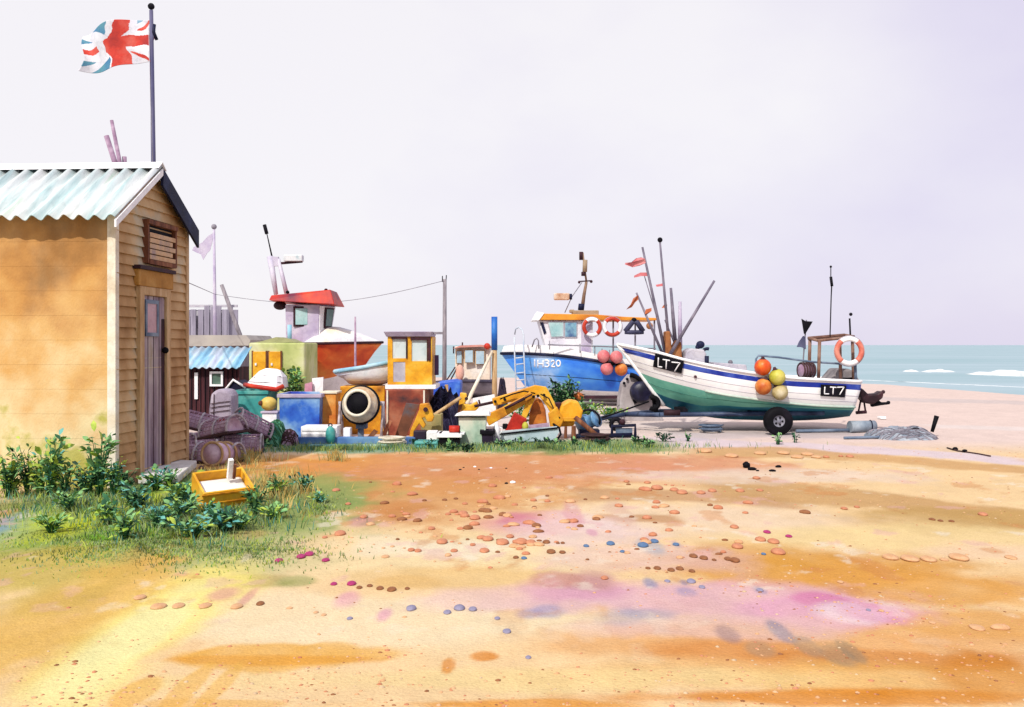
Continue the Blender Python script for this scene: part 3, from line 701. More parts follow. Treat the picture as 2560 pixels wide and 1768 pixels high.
# ------------------------------------------------------------------ heap between hut and boats
def tub(name, label, cat, px0, py0, px1, Y, depth, ztop, mats, rim=True, taper=.06, group=None):
    xa, xb = P(px0, 0, Y).x, P(px1, 0, Y).x; zt = P(0, py0, Y).z; cx = (xa + xb) / 2; w2 = (xb - xa) / 2; cy = Y + depth / 2; d2 = depth / 2
    z0 = ztop if ztop is not None else 0
    t = thing(name, label, cat, (cx, cy, z0), group); mb = MB(); tp_ = 1 - taper; e = .035
    o_ = [(-1, -1), (1, -1), (1, 1), (-1, 1)]
    vs = [(cx + a * w2 * tp_, cy + b * d2 * tp_, z0) for a, b in o_] + [(cx + a * w2, cy + b * d2, zt) for a, b in o_] + [(cx + a * (w2 - e), cy + b * (d2 - e), zt) for a, b in o_] + [(cx + a * (w2 * tp_ - e), cy + b * (d2 * tp_ - e), z0 + .05) for a, b in o_]
    fs = [(3, 2, 1, 0)]
    for l in range(3):
        for i in range(4): j = (i + 1) % 4; fs.append((l * 4 + i, l * 4 + j, l * 4 + 4 + j, l * 4 + 4 + i))
    fs.append((12, 13, 14, 15)); mb.add(vs, fs); mb.build('tub_body', mats[0], t, .012)
    if rim:
        mb = MB(); k = .03
        for (cx_, cy_, sx, sy) in ((cx, cy - d2 - k / 2, 2 * w2 + 2 * k, k), (cx, cy + d2 + k / 2, 2 * w2 + 2 * k, k), (cx - w2 - k / 2, cy, k, 2 * d2), (cx + w2 + k / 2, cy, k, 2 * d2)): mb.box((cx_, cy_, zt - .035), (sx, sy, .07))
        mb.build('rim', mats[1], t, .008)
    return t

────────

## Instruction:
Omit the pictures, then quote the rest of the material above exactly.

## Result of this exercise:
Continue the Blender Python script for this scene: part 3, from line 701. More parts follow. Treat the picture as 2560 pixels wide and 1768 pixels high.
# ------------------------------------------------------------------ heap between hut and boats
def tub(name, label, cat, px0, py0, px1, Y, depth, ztop, mats, rim=True, taper=.06, group=None):
    xa, xb = P(px0, 0, Y).x, P(px1, 0, Y).x; zt = P(0, py0, Y).z; cx = (xa + xb) / 2; w2 = (xb - xa) / 2; cy = Y + depth / 2; d2 = depth / 2
    z0 = ztop if ztop is not None else 0
    t = thing(name, label, cat, (cx, cy, z0), group); mb = MB(); tp_ = 1 - taper; e = .035
    o_ = [(-1, -1), (1, -1), (1, 1), (-1, 1)]
    vs = [(cx + a * w2 * tp_, cy + b * d2 * tp_, z0) for a, b in o_] + [(cx + a * w2, cy + b * d2, zt) for a, b in o_] + [(cx + a * (w2 - e), cy + b * (d2 - e), zt) for a, b in o_] + [(cx + a * (w2 * tp_ - e), cy + b * (d2 * tp_ - e), z0 + .05) for a, b in o_]
    fs = [(3, 2, 1, 0)]
    for l in range(3):
        for i in range(4): j = (i + 1) % 4; fs.append((l * 4 + i, l * 4 + j, l * 4 + 4 + j, l * 4 + 4 + i))
    fs.append((12, 13, 14, 15)); mb.add(vs, fs); mb.build('tub_body', mats[0], t, .012)
    if rim:
        mb = MB(); k = .03
        for (cx_, cy_, sx, sy) in ((cx, cy - d2 - k / 2, 2 * w2 + 2 * k, k), (cx, cy + d2 + k / 2, 2 * w2 + 2 * k, k), (cx - w2 - k / 2, cy, k, 2 * d2), (cx + w2 + k / 2, cy, k, 2 * d2)): mb.box((cx_, cy_, zt - .035), (sx, sy, .07))
        mb.build('rim', mats[1], t, .008)
    return t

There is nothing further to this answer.